The inflated numbers that appear in stories in the lead-up to National Conference, without names attached, should be seen for what they are – attempts to intimidate or ‘blackmail’ the Party into backing down from making support for LGBTI equality a core Labor value.

b) The people making this threat (publicly or otherwise), were also quite happy for a binding vote to be imposed on progressives who supported equality, from 2004 to 2011, and did not object to Senators Penny Wong and Louise Pratt being forced to vote against their own human rights.
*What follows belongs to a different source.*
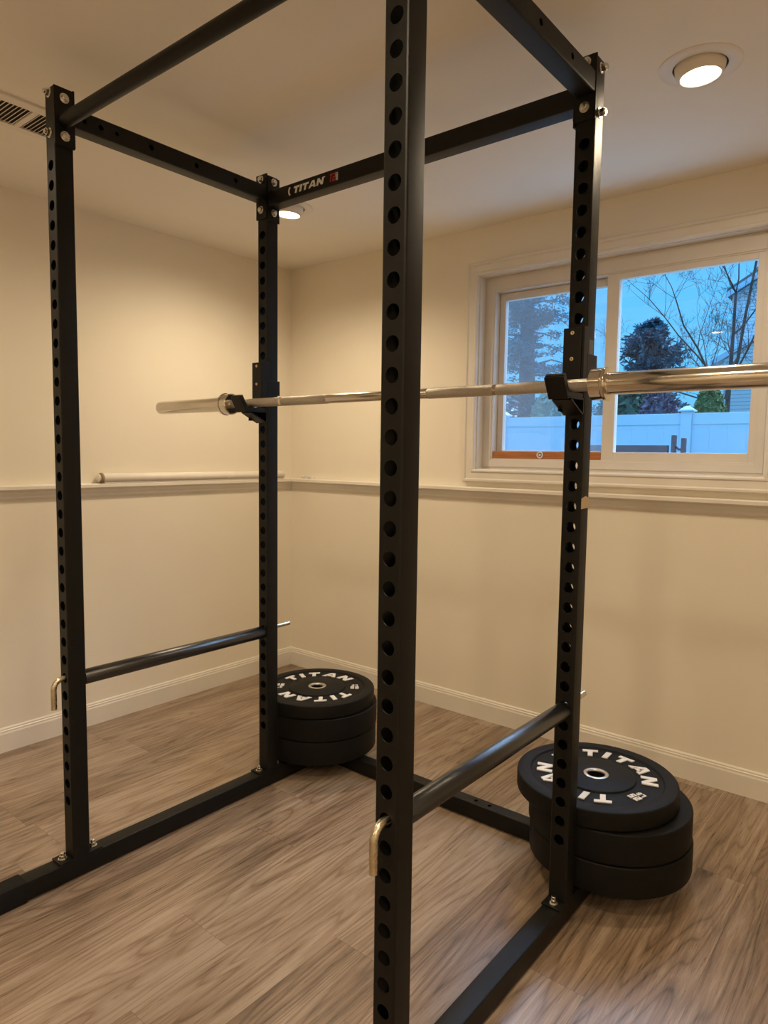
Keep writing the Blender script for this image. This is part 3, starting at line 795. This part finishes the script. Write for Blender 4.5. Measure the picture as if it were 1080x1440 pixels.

To argue now that it is okay to bind progressives, and even members of the LGBTI community, against equality, but that binding religious conservatives to support equality is unacceptable, is hypocrisy at its worst.

c) Any decision by an MP or Senator to cross the floor in contravention of a decision by ALP National Conference, the supreme decision-making body of their chosen political party, and contrary to the broader philosophy of a party and movement founded on collective action and solidarity, would be an act of profound disloyalty and one that I, and the vast majority of ordinary Labor members will never, can never, respect.

The fact that it would be done because the parliamentarian(s) concerned could not abide the idea that couples like Steve and I might have the same rights – under secular law – that they enjoy, simply because of our sexual orientation, makes their prospective choice all the more disreputable.

All of which is to say that I concede there may well be some MPs and Senators who feel compelled to cross the floor on marriage equality, and therefore be expelled from the Australian Labor Party as a result.

But it will be a very small handful who choose to ‘split’ themselves from the party, and they would be doing so on the basis of hypocrisy, and disloyalty, and for a motivation that very closely resembles prejudice. To be frank, the loss of a few such individuals would not be much of a loss at all. And it is even less of a reason not to pursue a binding vote for marriage equality at this year’s ALP National Conference.